## YOUR INSTRUCTIONS
Transcribe the listing verbatim. Do not carry over any pictures.

## DATA SECTION
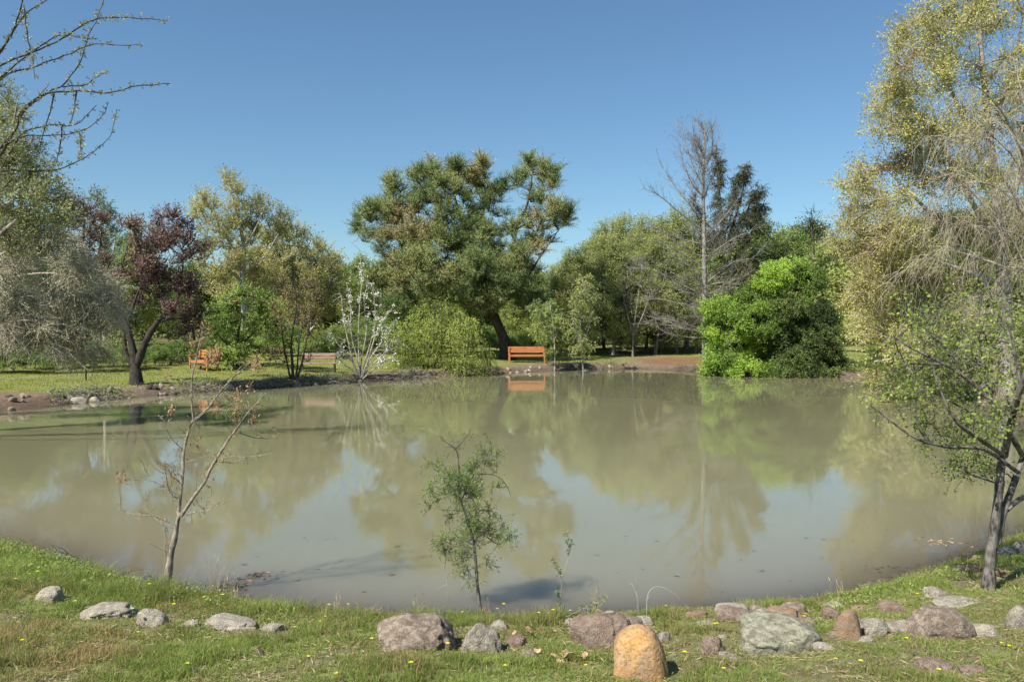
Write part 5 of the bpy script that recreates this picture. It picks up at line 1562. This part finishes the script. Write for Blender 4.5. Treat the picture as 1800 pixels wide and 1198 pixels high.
def near_grass():
    rng = np.random.default_rng(7)
    mb = MB()
    n = 1500000
    y = rng.uniform(1.2, 8.4, n)
    hw = 1.3 + y * .72
    x = rng.uniform(-1, 1, n) * hw
    keep = rng.random(n) < hw / 7.4
    x, y = x[keep], y[keep]
    d = sdist(x, y)
    p = np.stack([x, y], -1)
    g = greenness(x, y, d)
    cl = fbm(p * 3.2, 50); tl = fbm(p * 9, 51, 3)
    mul = mulchness(x, y, d)
    dens = sstep((d - .02) / .1) * (.30 + .70 * g) * sstep((tl - .28) / .25) * (1 - .9 * mul)
    k = rng.random(len(x)) < dens
    x, y, d, cl, tl, g = x[k], y[k], d[k], cl[k], tl[k], g[k]
    z = height(x, y, d)
    left = sstep((-x - 1.2) / 1.5)
    near_rock = np.ones(len(x))
    for rx_, ry_, rw in ROCKS + [(g_orange[0], g_orange[1] + .05, .3)]:
        q = np.hypot((x - rx_) / (rw * .62 + .02), (y - ry_) / (rw * .6 + .05))
        near_rock = np.minimum(near_rock, .38 + .62 * sstep((q - .9) / .5))
    hgt = (.020 + .045 * sstep((cl - .38) / .3) + .025 * rng.random(len(x))) * (.55 + .75 * rng.random(len(x)))
    hgt *= near_rock
    hgt *= (1 + .9 * np.exp(-((d - .35) / .35) ** 2) * (.5 + left)) * (1 - .28 * sstep((x - .3) / 1))
    tint = np.clip(.50 + (fbm(np.stack([x, y], -1) * 1.6, 53) - .5) * 1.5 + rng.normal(size=len(x)) * .18, 0, 1)
    dead = rng.random(len(x)) < .07 + .22 * (1 - g)
    tint = np.where(dead, rng.random(len(x)) * .12, tint)
    P = np.stack([x, y, z - .004], -1)
    blades(mb, P, hgt, rng.uniform(.0025, .005, len(x)), tint, rng, lean=1.2)
    o = mb.build('grass', GM); tag(o, 'rough green grass of the near bank', kind='stuff')
    print('near blades', len(x))
near_grass()

def broad_weeds():
    """leafy weeds at the water's edge, left"""
    rng = np.random.default_rng(8)
    mb = MB()
    n = 9000
    px = np.concatenate([rng.uniform(-60, 160, n // 2), rng.uniform(-60, 520, n // 4), rng.uniform(1450, 1800, n // 4)])
    py = np.interp(px, [-60, 0, 100, 200, 300, 520, 1450, 1560, 1700, 1800], [955, 968, 998, 1032, 1050, 1088, 1066, 1040, 1000, 945]) + np.abs(rng.normal(size=len(px))) * 26
    P = []
    for a, b in zip(px, py):
        P.append(water_pt(a, b))
    P = np.array(P); x, y = P[:, 0] * .985, P[:, 1] * .985
    d = sdist(x, y); z = height(x, y, d)
    ok = d > .05
    x, y, z = x[ok], y[ok], z[ok]
    zz = z + rng.random(len(x)) ** 1.5 * .13 * np.where(x < -2.2, 1, .5)
    A = rng.normal(size=(len(x), 3)) + np.array([0, 0, .5])
    leaves(mb, np.stack([x, y, zz], -1), A, rng.uniform(.012, .032, len(x)), .5, np.clip(.75 + rng.normal(size=len(x)) * .2, 0, 1), rng)
    o = mb.build('weeds', GM); tag(o, 'broad-leaved weeds at the near water edge', kind='stuff')
broad_weeds()

def thatch():
    """dry flat stalks and small ground leaves between the grass blades"""
    rng = np.random.default_rng(28)
    n = 150000
    y = rng.uniform(2.6, 7.6, n); x = rng.uniform(-1, 1, n) * (1.2 + y * .7)
    d = sdist(x, y); p = np.stack([x, y], -1)
    k = (d > .03) & (rng.random(n) < .35 + .65 * sstep((fbm(p * 4, 81) - .42) / .15))
    x, y, d = x[k], y[k], d[k]; n = len(x)
    P = np.stack([x, y, height(x, y, d) + .003 + rng.random(n) * .014], -1)
    A = rng.normal(size=(n, 3)) * np.array([1, 1, .22])
    mb = MB(); h = n // 2
    leaves(mb, P[:h], A[:h], rng.uniform(.02, .07, h), .07, rng.random(h) * .7, rng)
    o = mb.build('thatch', DRY); tag(o, 'dry flattened stalks lying between the grass blades', kind='stuff')
    mb = MB()
    leaves(mb, P[h:], A[h:] + np.array([0, 0, .35]), rng.uniform(.008, .020, n - h), .7, np.clip(.45 + rng.normal(size=n - h) * .25, 0, 1), rng)
    o = mb.build('ground_cover', GM); tag(o, 'tiny clover-like leaves between the grass blades', kind='stuff')
DRY = leafmat('dry_grass', [(.20, .16, .09), (.34, .29, .18), (.44, .40, .29)], .3)
thatch()

def far_grass():
    rng = np.random.default_rng(9)
    mb = MB()
    n = 420000
    y = rng.uniform(18, 62, n); x = rng.uniform(-1, 1, n) * (y * .68 + 2)
    d = sdist(x, y)
    k = (d > .15) & (d < 20)
    x, y, d = x[k], y[k], d[k]
    g = greenness(x, y, d)
    p = np.stack([x, y], -1)
    k = rng.random(len(x)) < (.08 + .9 * g) * np.clip(1.2 - d / 18, .2, 1)
    x, y, d = x[k], y[k], d[k]
    p = np.stack([x, y], -1)
    z = height(x, y, d)
    edge = np.exp(-((d - .5) / .5) ** 2)
    hgt = (.03 + .05 * fbm(p * .9, 61) + .12 * edge * (fbm(p * 2, 62) > .5) * rng.random(len(x))) * rng.uniform(.6, 1.3, len(x))
    tint = np.clip(.5 + (fbm(p * .7, 63) - .5) * 2 + rng.normal(size=len(x)) * .15, 0, 1)
    blades(mb, np.stack([x, y, z - .01], -1), hgt, rng.uniform(.012, .03, len(x)), tint, rng, lean=.8)
    o = mb.build('lawn', GF); tag(o, 'short sunlit lawn of the far bank', kind='stuff')
    print('far blades', len(x))
far_grass()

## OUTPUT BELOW
Write part 5 of the bpy script that recreates this picture. It picks up at line 1562. This part finishes the script. Write for Blender 4.5. Treat the picture as 1800 pixels wide and 1198 pixels high.
def near_grass():
    rng = np.random.default_rng(7)
    mb = MB()
    n = 1500000
    y = rng.uniform(1.2, 8.4, n)
    hw = 1.3 + y * .72
    x = rng.uniform(-1, 1, n) * hw
    keep = rng.random(n) < hw / 7.4
    x, y = x[keep], y[keep]
    d = sdist(x, y)
    p = np.stack([x, y], -1)
    g = greenness(x, y, d)
    cl = fbm(p * 3.2, 50); tl = fbm(p * 9, 51, 3)
    mul = mulchness(x, y, d)
    dens = sstep((d - .02) / .1) * (.30 + .70 * g) * sstep((tl - .28) / .25) * (1 - .9 * mul)
    k = rng.random(len(x)) < dens
    x, y, d, cl, tl, g = x[k], y[k], d[k], cl[k], tl[k], g[k]
    z = height(x, y, d)
    left = sstep((-x - 1.2) / 1.5)
    near_rock = np.ones(len(x))
    for rx_, ry_, rw in ROCKS + [(g_orange[0], g_orange[1] + .05, .3)]:
        q = np.hypot((x - rx_) / (rw * .62 + .02), (y - ry_) / (rw * .6 + .05))
        near_rock = np.minimum(near_rock, .38 + .62 * sstep((q - .9) / .5))
    hgt = (.020 + .045 * sstep((cl - .38) / .3) + .025 * rng.random(len(x))) * (.55 + .75 * rng.random(len(x)))
    hgt *= near_rock
    hgt *= (1 + .9 * np.exp(-((d - .35) / .35) ** 2) * (.5 + left)) * (1 - .28 * sstep((x - .3) / 1))
    tint = np.clip(.50 + (fbm(np.stack([x, y], -1) * 1.6, 53) - .5) * 1.5 + rng.normal(size=len(x)) * .18, 0, 1)
    dead = rng.random(len(x)) < .07 + .22 * (1 - g)
    tint = np.where(dead, rng.random(len(x)) * .12, tint)
    P = np.stack([x, y, z - .004], -1)
    blades(mb, P, hgt, rng.uniform(.0025, .005, len(x)), tint, rng, lean=1.2)
    o = mb.build('grass', GM); tag(o, 'rough green grass of the near bank', kind='stuff')
    print('near blades', len(x))
near_grass()

def broad_weeds():
    """leafy weeds at the water's edge, left"""
    rng = np.random.default_rng(8)
    mb = MB()
    n = 9000
    px = np.concatenate([rng.uniform(-60, 160, n // 2), rng.uniform(-60, 520, n // 4), rng.uniform(1450, 1800, n // 4)])
    py = np.interp(px, [-60, 0, 100, 200, 300, 520, 1450, 1560, 1700, 1800], [955, 968, 998, 1032, 1050, 1088, 1066, 1040, 1000, 945]) + np.abs(rng.normal(size=len(px))) * 26
    P = []
    for a, b in zip(px, py):
        P.append(water_pt(a, b))
    P = np.array(P); x, y = P[:, 0] * .985, P[:, 1] * .985
    d = sdist(x, y); z = height(x, y, d)
    ok = d > .05
    x, y, z = x[ok], y[ok], z[ok]
    zz = z + rng.random(len(x)) ** 1.5 * .13 * np.where(x < -2.2, 1, .5)
    A = rng.normal(size=(len(x), 3)) + np.array([0, 0, .5])
    leaves(mb, np.stack([x, y, zz], -1), A, rng.uniform(.012, .032, len(x)), .5, np.clip(.75 + rng.normal(size=len(x)) * .2, 0, 1), rng)
    o = mb.build('weeds', GM); tag(o, 'broad-leaved weeds at the near water edge', kind='stuff')
broad_weeds()

def thatch():
    """dry flat stalks and small ground leaves between the grass blades"""
    rng = np.random.default_rng(28)
    n = 150000
    y = rng.uniform(2.6, 7.6, n); x = rng.uniform(-1, 1, n) * (1.2 + y * .7)
    d = sdist(x, y); p = np.stack([x, y], -1)
    k = (d > .03) & (rng.random(n) < .35 + .65 * sstep((fbm(p * 4, 81) - .42) / .15))
    x, y, d = x[k], y[k], d[k]; n = len(x)
    P = np.stack([x, y, height(x, y, d) + .003 + rng.random(n) * .014], -1)
    A = rng.normal(size=(n, 3)) * np.array([1, 1, .22])
    mb = MB(); h = n // 2
    leaves(mb, P[:h], A[:h], rng.uniform(.02, .07, h), .07, rng.random(h) * .7, rng)
    o = mb.build('thatch', DRY); tag(o, 'dry flattened stalks lying between the grass blades', kind='stuff')
    mb = MB()
    leaves(mb, P[h:], A[h:] + np.array([0, 0, .35]), rng.uniform(.008, .020, n - h), .7, np.clip(.45 + rng.normal(size=n - h) * .25, 0, 1), rng)
    o = mb.build('ground_cover', GM); tag(o, 'tiny clover-like leaves between the grass blades', kind='stuff')
DRY = leafmat('dry_grass', [(.20, .16, .09), (.34, .29, .18), (.44, .40, .29)], .3)
thatch()

def far_grass():
    rng = np.random.default_rng(9)
    mb = MB()
    n = 420000
    y = rng.uniform(18, 62, n); x = rng.uniform(-1, 1, n) * (y * .68 + 2)
    d = sdist(x, y)
    k = (d > .15) & (d < 20)
    x, y, d = x[k], y[k], d[k]
    g = greenness(x, y, d)
    p = np.stack([x, y], -1)
    k = rng.random(len(x)) < (.08 + .9 * g) * np.clip(1.2 - d / 18, .2, 1)
    x, y, d = x[k], y[k], d[k]
    p = np.stack([x, y], -1)
    z = height(x, y, d)
    edge = np.exp(-((d - .5) / .5) ** 2)
    hgt = (.03 + .05 * fbm(p * .9, 61) + .12 * edge * (fbm(p * 2, 62) > .5) * rng.random(len(x))) * rng.uniform(.6, 1.3, len(x))
    tint = np.clip(.5 + (fbm(p * .7, 63) - .5) * 2 + rng.normal(size=len(x)) * .15, 0, 1)
    blades(mb, np.stack([x, y, z - .01], -1), hgt, rng.uniform(.012, .03, len(x)), tint, rng, lean=.8)
    o = mb.build('lawn', GF); tag(o, 'short sunlit lawn of the far bank', kind='stuff')
    print('far blades', len(x))
far_grass()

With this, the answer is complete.